=== Given information ===

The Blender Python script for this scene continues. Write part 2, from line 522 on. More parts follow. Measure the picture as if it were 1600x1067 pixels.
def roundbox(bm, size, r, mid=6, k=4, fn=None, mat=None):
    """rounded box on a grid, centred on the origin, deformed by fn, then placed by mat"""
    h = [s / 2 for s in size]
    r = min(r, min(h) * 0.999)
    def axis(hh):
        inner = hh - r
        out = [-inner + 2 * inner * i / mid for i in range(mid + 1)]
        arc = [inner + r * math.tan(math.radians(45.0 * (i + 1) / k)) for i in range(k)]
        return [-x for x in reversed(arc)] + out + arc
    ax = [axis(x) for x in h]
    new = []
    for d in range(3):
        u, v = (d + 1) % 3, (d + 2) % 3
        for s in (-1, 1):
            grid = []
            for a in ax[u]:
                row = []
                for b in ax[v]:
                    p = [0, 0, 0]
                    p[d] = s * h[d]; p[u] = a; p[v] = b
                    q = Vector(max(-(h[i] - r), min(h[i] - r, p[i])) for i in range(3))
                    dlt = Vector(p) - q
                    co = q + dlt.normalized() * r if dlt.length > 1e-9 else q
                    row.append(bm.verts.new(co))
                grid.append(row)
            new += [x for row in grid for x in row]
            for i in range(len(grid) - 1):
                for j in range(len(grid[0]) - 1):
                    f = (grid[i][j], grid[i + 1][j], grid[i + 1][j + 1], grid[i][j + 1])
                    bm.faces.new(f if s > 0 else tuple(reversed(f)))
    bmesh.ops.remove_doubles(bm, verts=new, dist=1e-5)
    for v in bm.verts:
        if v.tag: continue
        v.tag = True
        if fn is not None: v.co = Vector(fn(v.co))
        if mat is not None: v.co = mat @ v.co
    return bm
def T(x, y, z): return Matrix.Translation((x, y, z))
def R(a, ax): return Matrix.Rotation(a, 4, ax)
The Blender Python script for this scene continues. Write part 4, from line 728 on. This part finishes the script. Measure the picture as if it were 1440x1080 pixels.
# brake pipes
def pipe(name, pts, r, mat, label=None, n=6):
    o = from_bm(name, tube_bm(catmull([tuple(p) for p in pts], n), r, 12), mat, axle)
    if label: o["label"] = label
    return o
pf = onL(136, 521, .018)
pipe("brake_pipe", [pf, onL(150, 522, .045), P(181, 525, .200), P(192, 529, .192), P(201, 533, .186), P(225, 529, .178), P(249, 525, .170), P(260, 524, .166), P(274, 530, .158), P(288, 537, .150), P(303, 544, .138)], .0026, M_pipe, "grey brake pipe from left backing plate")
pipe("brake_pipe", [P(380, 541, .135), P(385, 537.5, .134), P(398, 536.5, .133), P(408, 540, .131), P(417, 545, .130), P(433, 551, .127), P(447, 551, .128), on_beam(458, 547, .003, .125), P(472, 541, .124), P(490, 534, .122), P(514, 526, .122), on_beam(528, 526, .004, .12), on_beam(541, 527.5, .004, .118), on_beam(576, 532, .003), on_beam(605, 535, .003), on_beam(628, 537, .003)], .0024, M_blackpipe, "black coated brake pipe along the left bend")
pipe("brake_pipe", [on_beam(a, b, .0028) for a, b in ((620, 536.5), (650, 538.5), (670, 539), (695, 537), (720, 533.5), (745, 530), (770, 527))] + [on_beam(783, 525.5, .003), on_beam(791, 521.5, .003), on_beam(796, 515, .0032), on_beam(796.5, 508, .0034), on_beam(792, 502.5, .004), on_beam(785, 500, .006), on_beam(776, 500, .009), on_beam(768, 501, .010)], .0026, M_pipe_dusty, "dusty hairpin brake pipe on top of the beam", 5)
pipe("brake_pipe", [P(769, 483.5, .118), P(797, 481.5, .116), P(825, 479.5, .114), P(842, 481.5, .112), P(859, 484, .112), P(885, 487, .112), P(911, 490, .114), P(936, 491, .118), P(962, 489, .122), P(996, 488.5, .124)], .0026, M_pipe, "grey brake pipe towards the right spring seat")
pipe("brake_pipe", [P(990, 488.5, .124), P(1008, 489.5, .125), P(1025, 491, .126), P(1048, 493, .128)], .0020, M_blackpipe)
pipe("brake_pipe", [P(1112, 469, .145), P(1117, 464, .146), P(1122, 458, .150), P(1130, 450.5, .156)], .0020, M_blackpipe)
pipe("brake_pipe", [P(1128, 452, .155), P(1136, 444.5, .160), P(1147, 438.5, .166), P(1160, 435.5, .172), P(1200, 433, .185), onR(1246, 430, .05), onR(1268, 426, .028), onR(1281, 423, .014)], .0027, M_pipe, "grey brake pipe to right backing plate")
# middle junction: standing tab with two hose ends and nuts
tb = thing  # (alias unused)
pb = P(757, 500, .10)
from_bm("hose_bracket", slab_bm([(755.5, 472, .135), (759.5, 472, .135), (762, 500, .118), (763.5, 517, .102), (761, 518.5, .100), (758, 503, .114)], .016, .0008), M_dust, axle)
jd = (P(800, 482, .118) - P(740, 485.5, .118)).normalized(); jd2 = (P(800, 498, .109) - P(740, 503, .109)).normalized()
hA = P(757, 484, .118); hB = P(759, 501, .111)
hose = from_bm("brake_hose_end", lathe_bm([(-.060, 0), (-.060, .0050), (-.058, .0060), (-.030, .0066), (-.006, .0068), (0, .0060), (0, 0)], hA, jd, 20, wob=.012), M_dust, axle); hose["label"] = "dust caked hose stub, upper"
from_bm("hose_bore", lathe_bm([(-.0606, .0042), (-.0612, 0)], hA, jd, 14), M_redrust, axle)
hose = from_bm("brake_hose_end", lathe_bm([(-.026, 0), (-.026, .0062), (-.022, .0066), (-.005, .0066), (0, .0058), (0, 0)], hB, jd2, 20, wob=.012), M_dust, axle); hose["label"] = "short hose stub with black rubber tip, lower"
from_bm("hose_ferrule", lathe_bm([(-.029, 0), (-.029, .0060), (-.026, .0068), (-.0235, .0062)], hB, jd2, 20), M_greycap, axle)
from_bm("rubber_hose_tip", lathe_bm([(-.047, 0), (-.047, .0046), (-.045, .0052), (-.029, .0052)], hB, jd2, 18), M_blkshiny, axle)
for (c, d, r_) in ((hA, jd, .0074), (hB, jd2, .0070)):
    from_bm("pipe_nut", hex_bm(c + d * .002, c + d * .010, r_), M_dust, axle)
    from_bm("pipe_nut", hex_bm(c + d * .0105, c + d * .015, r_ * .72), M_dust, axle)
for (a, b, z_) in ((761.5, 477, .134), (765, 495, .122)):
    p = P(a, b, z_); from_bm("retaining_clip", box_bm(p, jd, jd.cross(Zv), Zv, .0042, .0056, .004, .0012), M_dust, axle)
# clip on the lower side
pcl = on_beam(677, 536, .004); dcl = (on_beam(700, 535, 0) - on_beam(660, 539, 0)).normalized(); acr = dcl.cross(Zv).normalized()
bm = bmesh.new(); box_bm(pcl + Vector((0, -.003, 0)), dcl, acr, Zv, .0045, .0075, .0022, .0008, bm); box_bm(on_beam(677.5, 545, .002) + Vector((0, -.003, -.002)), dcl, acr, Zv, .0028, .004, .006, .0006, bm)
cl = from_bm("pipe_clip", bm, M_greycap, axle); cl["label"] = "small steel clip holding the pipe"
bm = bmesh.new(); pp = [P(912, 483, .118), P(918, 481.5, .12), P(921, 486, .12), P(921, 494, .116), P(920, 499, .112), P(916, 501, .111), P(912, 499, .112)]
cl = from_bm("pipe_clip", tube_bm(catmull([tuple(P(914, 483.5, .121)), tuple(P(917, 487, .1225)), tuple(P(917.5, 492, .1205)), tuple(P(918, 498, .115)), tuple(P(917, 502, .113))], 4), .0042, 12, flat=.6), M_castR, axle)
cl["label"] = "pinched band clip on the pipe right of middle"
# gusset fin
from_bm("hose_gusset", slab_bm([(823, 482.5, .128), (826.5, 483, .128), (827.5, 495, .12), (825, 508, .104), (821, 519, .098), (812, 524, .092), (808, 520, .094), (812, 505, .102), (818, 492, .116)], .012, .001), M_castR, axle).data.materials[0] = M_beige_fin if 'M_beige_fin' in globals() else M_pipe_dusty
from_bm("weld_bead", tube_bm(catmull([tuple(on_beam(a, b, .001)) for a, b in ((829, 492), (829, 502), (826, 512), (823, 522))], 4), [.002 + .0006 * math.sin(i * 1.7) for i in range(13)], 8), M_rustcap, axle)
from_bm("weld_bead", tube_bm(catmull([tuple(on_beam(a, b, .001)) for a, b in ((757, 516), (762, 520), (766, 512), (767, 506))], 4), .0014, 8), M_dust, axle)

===

> _What the exercise asks_
Filter the listing above for the string "were" and copy every matching line.

> _Task result_
The Blender Python script for this scene continues. Write part 2, from line 522 on. More parts follow. Measure the picture as if it were 1600x1067 pixels.
The Blender Python script for this scene continues. Write part 4, from line 728 on. This part finishes the script. Measure the picture as if it were 1440x1080 pixels.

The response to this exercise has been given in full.